Directions for this task:
Retype only the lines below from the one with "Write a Blender" to the one with "COL = S.collection", inclusive, skipping every image.

Information shown:
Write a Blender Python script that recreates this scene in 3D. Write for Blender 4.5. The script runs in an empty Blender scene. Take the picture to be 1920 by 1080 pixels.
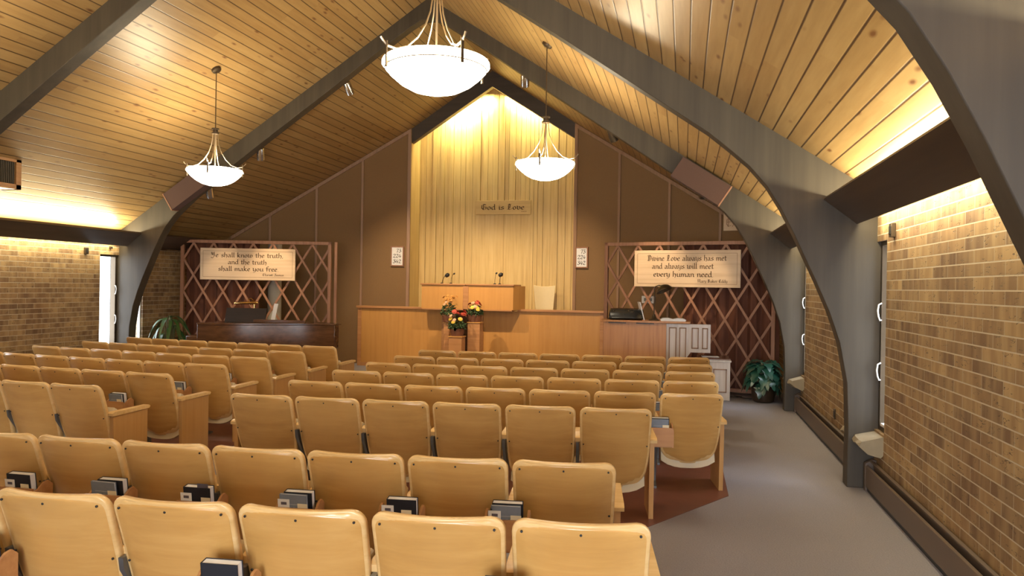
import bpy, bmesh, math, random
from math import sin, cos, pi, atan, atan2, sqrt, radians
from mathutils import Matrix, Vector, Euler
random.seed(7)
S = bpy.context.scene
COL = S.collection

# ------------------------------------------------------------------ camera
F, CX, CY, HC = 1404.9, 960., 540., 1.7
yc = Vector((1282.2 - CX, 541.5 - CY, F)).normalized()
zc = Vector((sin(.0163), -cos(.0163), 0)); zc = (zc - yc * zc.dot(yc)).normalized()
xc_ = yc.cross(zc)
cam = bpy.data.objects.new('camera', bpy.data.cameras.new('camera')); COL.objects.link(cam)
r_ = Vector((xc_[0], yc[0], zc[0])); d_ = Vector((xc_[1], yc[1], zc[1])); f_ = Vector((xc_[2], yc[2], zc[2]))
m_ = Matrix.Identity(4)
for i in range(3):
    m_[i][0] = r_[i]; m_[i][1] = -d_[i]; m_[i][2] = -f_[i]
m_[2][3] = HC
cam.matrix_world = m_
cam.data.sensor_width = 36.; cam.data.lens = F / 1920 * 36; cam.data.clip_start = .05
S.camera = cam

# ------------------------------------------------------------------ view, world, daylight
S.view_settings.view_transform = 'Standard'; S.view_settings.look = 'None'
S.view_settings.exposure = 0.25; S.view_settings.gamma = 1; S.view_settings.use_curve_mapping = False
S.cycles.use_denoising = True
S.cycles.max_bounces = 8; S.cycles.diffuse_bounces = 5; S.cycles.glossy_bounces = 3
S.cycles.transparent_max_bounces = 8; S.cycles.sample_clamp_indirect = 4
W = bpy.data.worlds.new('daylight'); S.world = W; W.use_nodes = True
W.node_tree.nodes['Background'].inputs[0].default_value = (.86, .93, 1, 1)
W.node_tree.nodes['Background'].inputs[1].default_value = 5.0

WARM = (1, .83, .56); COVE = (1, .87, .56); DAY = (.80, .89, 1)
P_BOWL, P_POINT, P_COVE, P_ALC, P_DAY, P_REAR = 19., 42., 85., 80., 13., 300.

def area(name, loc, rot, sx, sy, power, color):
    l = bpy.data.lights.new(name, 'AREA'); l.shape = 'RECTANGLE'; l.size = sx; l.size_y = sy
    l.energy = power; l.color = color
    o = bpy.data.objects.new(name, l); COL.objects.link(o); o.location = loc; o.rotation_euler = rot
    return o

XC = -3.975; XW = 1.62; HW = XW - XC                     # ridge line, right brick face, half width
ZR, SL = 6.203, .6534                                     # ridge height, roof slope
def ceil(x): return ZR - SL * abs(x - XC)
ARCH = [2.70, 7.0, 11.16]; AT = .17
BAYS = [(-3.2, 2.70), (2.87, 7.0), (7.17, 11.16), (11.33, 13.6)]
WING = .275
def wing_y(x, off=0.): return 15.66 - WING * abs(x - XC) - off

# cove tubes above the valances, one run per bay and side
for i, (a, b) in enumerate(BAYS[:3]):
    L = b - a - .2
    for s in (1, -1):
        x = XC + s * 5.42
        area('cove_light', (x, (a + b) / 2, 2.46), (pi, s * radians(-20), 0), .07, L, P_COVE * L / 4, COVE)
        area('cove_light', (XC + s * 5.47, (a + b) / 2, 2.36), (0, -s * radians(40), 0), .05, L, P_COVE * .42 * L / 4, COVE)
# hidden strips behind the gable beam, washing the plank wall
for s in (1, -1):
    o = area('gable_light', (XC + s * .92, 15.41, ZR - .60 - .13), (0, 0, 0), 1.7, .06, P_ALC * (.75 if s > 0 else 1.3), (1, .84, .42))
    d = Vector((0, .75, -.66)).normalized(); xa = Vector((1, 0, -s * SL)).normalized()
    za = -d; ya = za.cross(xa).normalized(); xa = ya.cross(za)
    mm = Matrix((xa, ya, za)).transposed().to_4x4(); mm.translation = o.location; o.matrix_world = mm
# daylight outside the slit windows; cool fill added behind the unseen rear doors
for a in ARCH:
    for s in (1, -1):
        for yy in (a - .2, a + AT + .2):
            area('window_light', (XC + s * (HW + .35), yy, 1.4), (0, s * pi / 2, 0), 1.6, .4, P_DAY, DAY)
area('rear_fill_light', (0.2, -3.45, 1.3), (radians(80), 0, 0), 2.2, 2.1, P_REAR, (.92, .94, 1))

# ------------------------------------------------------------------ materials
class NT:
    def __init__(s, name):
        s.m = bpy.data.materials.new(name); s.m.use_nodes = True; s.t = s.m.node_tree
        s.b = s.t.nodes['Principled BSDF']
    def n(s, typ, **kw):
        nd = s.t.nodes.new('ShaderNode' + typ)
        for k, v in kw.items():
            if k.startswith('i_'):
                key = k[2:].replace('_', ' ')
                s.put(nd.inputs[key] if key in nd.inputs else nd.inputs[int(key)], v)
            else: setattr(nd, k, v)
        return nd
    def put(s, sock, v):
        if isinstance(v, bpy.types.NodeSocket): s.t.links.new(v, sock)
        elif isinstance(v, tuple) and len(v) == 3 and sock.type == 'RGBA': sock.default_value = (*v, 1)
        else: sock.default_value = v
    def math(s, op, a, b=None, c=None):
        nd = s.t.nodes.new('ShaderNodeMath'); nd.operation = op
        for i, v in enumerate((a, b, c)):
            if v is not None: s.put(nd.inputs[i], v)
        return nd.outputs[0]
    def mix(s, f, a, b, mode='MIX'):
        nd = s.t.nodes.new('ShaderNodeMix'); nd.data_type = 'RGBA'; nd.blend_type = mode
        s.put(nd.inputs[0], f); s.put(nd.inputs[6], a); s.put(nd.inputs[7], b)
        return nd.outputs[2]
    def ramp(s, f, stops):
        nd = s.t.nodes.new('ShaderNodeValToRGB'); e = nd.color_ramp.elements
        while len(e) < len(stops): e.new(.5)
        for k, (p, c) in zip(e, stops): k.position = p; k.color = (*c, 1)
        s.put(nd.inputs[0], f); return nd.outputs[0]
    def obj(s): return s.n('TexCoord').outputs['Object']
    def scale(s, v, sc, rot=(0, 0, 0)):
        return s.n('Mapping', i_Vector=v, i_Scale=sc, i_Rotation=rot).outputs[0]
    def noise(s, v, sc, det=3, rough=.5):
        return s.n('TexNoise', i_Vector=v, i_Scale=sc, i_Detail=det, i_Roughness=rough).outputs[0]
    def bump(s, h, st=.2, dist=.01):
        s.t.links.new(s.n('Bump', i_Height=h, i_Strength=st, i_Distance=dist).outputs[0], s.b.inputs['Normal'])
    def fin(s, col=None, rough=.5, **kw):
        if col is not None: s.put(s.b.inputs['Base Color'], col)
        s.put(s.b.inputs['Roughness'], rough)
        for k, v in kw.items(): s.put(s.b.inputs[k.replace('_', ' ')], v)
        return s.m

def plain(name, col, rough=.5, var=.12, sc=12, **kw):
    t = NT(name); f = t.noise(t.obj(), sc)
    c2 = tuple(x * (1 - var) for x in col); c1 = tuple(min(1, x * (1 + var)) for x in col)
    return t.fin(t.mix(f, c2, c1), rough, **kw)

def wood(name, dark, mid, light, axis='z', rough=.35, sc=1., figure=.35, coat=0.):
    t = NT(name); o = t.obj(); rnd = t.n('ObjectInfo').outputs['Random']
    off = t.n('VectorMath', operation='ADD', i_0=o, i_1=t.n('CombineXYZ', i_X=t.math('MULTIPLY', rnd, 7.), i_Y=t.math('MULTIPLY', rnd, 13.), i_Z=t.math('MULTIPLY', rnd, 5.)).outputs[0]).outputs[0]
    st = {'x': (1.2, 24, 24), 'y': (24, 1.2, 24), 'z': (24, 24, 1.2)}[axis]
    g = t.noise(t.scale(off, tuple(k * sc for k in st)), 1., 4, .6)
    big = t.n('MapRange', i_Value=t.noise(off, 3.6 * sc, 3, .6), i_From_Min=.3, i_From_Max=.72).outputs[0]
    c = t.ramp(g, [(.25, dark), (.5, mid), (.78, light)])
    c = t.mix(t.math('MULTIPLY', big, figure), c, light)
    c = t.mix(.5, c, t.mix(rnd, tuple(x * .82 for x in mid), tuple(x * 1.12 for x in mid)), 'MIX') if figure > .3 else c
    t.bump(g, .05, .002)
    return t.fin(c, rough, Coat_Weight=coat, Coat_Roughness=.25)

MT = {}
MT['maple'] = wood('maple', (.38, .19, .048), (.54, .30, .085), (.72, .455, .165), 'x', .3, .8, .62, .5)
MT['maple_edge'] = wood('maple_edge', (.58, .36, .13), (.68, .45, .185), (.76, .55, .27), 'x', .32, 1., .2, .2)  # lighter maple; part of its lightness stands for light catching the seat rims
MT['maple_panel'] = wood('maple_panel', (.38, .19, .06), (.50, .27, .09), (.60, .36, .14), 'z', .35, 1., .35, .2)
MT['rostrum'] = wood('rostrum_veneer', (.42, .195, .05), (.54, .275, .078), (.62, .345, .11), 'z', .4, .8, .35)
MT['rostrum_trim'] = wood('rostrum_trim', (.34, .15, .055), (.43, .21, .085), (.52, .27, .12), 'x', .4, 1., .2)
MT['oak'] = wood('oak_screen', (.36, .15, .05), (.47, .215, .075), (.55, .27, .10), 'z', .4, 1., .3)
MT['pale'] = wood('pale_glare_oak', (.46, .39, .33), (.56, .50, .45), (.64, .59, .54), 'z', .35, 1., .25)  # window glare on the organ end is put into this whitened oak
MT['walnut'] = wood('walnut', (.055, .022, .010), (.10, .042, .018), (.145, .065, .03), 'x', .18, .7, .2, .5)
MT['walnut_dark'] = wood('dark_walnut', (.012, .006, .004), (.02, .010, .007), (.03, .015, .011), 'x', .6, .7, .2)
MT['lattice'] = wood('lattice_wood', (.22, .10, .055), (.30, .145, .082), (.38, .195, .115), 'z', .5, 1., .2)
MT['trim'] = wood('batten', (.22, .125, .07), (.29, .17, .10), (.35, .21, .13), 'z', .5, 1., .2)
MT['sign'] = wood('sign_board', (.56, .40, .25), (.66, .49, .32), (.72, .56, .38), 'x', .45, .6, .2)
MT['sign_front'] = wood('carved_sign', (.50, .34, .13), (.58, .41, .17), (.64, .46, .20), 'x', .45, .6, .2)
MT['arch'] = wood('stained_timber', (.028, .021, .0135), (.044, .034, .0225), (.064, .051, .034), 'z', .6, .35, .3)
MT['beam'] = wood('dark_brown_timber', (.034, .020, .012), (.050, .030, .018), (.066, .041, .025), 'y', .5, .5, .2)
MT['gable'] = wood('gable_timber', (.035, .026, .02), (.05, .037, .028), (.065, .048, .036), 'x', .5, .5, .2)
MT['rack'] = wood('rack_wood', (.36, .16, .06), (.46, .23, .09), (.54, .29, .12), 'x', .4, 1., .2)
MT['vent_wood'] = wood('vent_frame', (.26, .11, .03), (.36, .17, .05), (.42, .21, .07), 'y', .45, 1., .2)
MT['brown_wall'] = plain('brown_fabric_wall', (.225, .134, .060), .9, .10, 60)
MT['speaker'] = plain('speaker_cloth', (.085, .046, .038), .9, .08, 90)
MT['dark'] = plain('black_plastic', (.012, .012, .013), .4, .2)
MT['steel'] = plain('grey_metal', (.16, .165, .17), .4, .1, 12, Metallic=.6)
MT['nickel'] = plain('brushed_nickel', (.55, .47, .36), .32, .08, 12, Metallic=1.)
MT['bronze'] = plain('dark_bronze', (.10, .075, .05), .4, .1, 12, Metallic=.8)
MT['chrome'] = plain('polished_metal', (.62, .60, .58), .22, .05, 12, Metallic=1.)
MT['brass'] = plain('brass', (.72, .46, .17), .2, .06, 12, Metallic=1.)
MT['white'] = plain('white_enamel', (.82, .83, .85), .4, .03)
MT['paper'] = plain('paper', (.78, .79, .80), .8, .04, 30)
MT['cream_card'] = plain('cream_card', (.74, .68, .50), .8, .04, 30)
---
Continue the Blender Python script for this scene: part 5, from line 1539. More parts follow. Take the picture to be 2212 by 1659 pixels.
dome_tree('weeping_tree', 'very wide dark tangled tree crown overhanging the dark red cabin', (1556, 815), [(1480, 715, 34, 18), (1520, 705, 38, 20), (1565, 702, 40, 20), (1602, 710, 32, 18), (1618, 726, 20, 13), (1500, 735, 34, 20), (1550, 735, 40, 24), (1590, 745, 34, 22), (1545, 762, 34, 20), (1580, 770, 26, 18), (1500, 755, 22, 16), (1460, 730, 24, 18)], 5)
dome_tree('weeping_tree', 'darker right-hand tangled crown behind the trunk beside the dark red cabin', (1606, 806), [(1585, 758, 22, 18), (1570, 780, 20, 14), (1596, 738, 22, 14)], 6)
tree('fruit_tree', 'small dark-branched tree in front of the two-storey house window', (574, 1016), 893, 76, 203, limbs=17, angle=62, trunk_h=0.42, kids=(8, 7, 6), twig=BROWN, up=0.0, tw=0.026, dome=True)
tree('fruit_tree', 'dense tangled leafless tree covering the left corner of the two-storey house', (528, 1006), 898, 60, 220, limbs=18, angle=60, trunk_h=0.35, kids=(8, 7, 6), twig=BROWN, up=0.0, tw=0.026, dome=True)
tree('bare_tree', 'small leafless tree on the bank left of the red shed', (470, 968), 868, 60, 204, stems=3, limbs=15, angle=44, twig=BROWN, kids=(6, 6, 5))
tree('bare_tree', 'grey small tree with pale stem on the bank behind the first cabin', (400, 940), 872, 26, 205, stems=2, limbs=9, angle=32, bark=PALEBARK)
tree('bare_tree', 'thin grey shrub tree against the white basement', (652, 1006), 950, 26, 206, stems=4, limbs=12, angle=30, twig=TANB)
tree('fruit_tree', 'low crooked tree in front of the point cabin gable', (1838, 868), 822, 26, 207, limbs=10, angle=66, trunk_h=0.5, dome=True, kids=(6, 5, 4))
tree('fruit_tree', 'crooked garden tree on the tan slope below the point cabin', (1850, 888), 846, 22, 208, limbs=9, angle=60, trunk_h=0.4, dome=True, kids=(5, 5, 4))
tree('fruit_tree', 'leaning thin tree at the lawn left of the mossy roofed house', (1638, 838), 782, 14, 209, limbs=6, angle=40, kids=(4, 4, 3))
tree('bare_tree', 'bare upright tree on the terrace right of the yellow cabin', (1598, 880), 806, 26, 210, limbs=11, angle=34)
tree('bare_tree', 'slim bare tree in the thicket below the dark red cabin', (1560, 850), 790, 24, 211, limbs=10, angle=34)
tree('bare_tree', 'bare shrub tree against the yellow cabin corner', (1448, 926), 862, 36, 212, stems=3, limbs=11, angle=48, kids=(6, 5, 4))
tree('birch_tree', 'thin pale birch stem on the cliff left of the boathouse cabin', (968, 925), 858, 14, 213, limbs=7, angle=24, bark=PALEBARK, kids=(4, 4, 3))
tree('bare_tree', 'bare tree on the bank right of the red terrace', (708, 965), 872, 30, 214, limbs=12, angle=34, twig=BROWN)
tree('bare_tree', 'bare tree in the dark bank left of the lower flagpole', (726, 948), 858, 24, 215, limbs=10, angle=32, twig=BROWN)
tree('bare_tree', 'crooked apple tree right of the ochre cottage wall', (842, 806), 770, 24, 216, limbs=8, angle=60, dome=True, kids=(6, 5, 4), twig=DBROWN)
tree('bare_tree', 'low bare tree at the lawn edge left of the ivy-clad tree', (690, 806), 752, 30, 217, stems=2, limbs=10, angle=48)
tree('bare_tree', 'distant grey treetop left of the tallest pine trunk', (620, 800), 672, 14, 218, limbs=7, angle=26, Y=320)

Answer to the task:
Write a Blender Python script that recreates this scene in 3D. Write for Blender 4.5. The script runs in an empty Blender scene. Take the picture to be 1920 by 1080 pixels.
import bpy, bmesh, math, random
from math import sin, cos, pi, atan, atan2, sqrt, radians
from mathutils import Matrix, Vector, Euler
random.seed(7)
S = bpy.context.scene
COL = S.collection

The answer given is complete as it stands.